South London Press deputy editor Paul Dietrich has launched a campaign to free his own father-in-law from a 22- year jail sentence for drug smuggling.
The deputy editor of the Streathambased twice-weekly Trinity Mirror title is convinced Geoff Hyde has been the victim of a "horrendous miscarriage of justice".
Hyde, a former Surrey haulage boss, was sent to prison at Inner London Crown Court last month for conspiring to supply £9.5m worth of cocaine. The father of three was found guilty by a jury after a four-week trial at which he denied the offence. His two co-defendants, John Paul Town and Francisco Ibanez-Cantero, were also found guilty and jailed for a total of 40 years.

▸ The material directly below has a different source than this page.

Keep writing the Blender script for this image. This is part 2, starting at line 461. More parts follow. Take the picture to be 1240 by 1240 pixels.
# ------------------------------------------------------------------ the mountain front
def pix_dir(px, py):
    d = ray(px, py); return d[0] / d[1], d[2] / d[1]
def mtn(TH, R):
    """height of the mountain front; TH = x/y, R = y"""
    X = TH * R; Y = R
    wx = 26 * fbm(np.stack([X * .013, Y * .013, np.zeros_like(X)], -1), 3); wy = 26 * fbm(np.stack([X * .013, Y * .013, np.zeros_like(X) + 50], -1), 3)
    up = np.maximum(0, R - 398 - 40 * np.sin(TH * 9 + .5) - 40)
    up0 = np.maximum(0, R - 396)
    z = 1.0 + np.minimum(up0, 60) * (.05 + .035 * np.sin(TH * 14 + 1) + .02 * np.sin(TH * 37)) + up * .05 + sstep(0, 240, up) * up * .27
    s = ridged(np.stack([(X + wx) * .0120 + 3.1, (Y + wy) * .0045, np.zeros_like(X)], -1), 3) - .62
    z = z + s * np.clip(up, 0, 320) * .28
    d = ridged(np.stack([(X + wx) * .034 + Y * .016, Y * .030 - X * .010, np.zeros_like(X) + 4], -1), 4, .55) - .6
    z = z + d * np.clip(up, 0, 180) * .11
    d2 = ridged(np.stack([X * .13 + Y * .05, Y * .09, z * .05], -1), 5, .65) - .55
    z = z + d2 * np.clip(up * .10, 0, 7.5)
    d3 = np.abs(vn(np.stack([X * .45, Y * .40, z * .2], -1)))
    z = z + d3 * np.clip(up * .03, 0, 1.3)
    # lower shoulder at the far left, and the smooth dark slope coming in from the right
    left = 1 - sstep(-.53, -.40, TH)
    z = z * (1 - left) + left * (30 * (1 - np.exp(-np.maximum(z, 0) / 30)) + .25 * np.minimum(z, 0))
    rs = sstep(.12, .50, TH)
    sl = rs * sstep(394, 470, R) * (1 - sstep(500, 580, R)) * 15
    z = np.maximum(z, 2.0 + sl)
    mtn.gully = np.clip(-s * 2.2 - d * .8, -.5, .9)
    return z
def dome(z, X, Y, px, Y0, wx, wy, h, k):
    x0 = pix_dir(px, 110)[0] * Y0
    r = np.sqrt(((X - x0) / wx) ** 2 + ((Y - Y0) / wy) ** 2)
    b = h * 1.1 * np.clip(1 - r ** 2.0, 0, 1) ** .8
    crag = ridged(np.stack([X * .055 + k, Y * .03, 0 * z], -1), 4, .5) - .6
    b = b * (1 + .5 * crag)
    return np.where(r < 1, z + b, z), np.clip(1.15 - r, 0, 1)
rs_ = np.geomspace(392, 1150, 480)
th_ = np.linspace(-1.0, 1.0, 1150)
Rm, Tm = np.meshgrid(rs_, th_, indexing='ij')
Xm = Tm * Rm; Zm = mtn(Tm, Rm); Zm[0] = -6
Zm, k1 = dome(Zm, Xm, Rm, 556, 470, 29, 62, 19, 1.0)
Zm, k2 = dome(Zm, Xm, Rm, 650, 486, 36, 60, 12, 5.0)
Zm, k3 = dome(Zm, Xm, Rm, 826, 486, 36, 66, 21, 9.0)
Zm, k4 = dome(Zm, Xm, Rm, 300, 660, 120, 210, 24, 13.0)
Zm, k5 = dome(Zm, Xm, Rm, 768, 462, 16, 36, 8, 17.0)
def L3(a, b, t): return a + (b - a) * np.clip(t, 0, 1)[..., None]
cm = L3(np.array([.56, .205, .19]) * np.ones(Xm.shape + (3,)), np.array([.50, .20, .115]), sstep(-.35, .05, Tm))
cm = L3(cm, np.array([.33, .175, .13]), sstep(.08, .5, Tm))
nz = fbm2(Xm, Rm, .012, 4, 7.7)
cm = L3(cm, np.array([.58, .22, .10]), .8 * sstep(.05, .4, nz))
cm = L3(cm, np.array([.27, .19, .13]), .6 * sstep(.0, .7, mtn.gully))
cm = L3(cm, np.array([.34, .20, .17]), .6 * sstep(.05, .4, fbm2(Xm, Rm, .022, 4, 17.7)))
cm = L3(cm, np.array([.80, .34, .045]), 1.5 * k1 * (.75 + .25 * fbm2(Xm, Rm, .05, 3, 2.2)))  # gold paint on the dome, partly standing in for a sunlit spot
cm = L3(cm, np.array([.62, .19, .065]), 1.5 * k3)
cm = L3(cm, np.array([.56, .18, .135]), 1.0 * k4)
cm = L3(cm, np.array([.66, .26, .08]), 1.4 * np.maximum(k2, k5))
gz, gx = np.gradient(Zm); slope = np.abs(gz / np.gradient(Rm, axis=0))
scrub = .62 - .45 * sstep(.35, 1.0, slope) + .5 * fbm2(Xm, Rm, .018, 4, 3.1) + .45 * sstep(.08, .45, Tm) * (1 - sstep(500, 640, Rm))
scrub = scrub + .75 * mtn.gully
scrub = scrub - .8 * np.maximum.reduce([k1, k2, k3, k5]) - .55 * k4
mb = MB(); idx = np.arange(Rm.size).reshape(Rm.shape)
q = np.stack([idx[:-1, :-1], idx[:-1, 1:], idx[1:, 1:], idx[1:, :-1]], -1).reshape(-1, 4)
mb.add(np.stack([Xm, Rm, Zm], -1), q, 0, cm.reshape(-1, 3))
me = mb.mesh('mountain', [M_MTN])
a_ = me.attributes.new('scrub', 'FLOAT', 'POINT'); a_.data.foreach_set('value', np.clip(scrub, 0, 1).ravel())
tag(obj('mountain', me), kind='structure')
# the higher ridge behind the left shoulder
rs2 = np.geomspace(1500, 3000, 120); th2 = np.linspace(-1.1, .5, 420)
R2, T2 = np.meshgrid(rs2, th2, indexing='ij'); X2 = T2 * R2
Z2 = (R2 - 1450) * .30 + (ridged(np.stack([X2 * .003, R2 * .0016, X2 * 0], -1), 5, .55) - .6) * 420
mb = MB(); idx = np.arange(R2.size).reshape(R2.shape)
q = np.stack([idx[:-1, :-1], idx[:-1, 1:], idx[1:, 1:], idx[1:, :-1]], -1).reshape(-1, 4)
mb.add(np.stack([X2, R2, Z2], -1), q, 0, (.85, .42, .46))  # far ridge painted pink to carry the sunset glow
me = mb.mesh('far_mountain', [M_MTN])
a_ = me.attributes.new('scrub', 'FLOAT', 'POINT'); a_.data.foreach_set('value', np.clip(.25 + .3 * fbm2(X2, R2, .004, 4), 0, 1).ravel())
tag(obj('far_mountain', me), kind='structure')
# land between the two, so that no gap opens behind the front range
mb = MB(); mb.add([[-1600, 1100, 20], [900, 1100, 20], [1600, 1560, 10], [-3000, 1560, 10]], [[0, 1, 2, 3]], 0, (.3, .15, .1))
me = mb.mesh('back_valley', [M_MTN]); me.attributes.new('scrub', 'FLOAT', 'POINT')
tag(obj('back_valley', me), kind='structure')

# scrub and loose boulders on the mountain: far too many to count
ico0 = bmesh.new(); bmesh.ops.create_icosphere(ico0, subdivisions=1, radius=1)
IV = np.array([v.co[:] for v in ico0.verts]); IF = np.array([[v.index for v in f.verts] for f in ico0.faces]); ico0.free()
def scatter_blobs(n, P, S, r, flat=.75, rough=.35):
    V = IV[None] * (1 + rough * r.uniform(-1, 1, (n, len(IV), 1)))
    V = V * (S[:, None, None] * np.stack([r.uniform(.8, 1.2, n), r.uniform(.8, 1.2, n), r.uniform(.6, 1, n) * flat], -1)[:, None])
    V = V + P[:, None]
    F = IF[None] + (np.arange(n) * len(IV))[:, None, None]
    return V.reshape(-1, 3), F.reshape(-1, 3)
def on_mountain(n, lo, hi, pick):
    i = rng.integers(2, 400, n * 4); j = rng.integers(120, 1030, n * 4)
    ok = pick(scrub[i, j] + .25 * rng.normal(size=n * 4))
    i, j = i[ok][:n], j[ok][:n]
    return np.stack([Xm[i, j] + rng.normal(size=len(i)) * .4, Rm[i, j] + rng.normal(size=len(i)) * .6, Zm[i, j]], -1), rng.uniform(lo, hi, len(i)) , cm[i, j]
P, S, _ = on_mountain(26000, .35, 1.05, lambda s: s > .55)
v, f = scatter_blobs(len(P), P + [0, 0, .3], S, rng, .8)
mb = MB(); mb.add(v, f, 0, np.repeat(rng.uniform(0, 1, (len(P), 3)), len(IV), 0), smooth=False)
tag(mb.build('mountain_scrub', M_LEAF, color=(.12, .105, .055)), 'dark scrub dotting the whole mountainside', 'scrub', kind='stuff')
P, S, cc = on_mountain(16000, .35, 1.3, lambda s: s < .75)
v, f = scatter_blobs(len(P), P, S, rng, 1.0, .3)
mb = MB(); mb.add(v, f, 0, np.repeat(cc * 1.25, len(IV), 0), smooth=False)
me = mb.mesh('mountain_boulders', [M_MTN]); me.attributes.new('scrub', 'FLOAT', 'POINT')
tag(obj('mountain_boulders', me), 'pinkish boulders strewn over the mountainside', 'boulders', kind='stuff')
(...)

The Crown Court was told that all three men were arrested in February when Metropolitan Police officers raided a haulage yard in Chertsey after seeing 77kg of drugs being unloaded from an articulated lorry into a white van.
The cocaine was concealed inside a metal structure underneath the truck, carrying salad produce from Spain.
After the sentencing, Dietrich told his father-in-law's local paper, the Leatherhead Advertiser: "The criminal justice system has failed before and it has failed now. Geoff is an innocent man."
He told the paper the case against Hyde was full of flaws and that Hyde thought he was letting someone into the yard to fix the brakes on their lorry.